More workers are looking to retire early: A look inside the FIRE movement

Early retirement used to mean leaving the workforce at age 50. But a growing group of full-time workers are planning to quit even earlier.

The desire to retire in your 30s or 40s is what’s driving the so-called FIRE movement. The name is an acronym for “financial independence, retire early.” FIRE appears to be gaining popularity among millennials.

Two FIRE members, Tanja Hester and her husband, say they both had demanding consulting jobs. Each earned more than $100,000 a year, but both careers required long hours and extensive travel.

“My husband and I had jobs that we loved, actually,” Hester told CNBC’s “On The Money ” in a recent interview. “I think there’s a common misconception that those of us pursuing early retirement are doing it because we hate work. Or we feel like we shouldn’t have to work. It really couldn’t have been farther from the truth for us.
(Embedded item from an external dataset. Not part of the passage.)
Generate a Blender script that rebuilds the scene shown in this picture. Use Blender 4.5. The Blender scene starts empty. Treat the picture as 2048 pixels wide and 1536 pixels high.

It was just that we felt the toll that work was taking and we knew we couldn’t sustain that pace until age 65.”

Six years ago, they began to envision a life without daily 9-to-5 jobs.

Hester said they started “saving more without a real plan, then we built out a detailed plan.” That strategy included investing more of their income, while cutting spending.

Simultaneously, she started chronicling their progress on a blog, “Our Next Life.” It’s one of many FIRE movement blogs and podcasts aimed at, for and about the group by those involved in it.

The FIRE movement is “a program of extreme savings and investment that allows proponents to retire far earlier than traditional budgets and retirement plans would allow,” according to Investopedia.

While sharing similar goals, Hester said the methods to get there differ.

“Like any group of people, you’ve got a wide range of folks in the FIRE movement.” she told CNBC. While some focus on extreme frugality, Hester said she and her husband don’t share that mission.

“Mark and I are much less frugal. We weren’t natural super-savers. And I wanted to show folks even if you don’t love counting every cent you spend on your groceries, you can still pursue early retirement or some form of it. ”

Although she declines to share how much they accumulated in their portfolio before quitting work, they officially began their early retirement last year. She at 38 and her husband at age 41.

“Early retirement isn’t magic, it doesn’t make life perfect. But I do like no alarm clock.” She said in their first year, “a big chunk of the year we were away traveling,” to destinations including Taiwan, Mexico, France and Monaco.

Her blog writing evolved into a new book, “Work Optional: Retire Early the Non-Penny-Pinching Way, ” where she suggests these tips among many, “Be clear on what life you want to live. You need to know how much it costs. Second, be clear on your spending.”

But Hester adds there isn’t a single template for early retirement, “I think it looks different for everyone. ”

“It’s easy to get caught up in the traditional retirement definition. Thinking that it has to mean that you either work, or you don’t. I think it’s so much more gray area and that each of us can really define for ourselves how much of a role we want work to play in our lives. Whether that’s full early retirement or if it’s something where you work some, or like I do which is I do a lot of stuff that looks like work but it’s all projects that I feel passionate about. ”

But what happens down the road if you’re not working and you get an illness, have an accident or something else you hadn’t anticipated?

Hester said: “I think that working sometimes gives us a false sense of security. And tells us we can spend all of our money, when in fact we should be saving a lot of it. Knowing that your career is only going to go for a decade, two decades, three decades, something shorter than the norm, I do think motivates you to save more and to make some different decisions”

She added people in the FIRE movement are choosing to live their lives differently than the work-life pattern of previous generations.

“It’s people finding alternative narratives for their life and saying, ’You know, just because my parents and grandparents did it this way doesn’t mean that I have to.”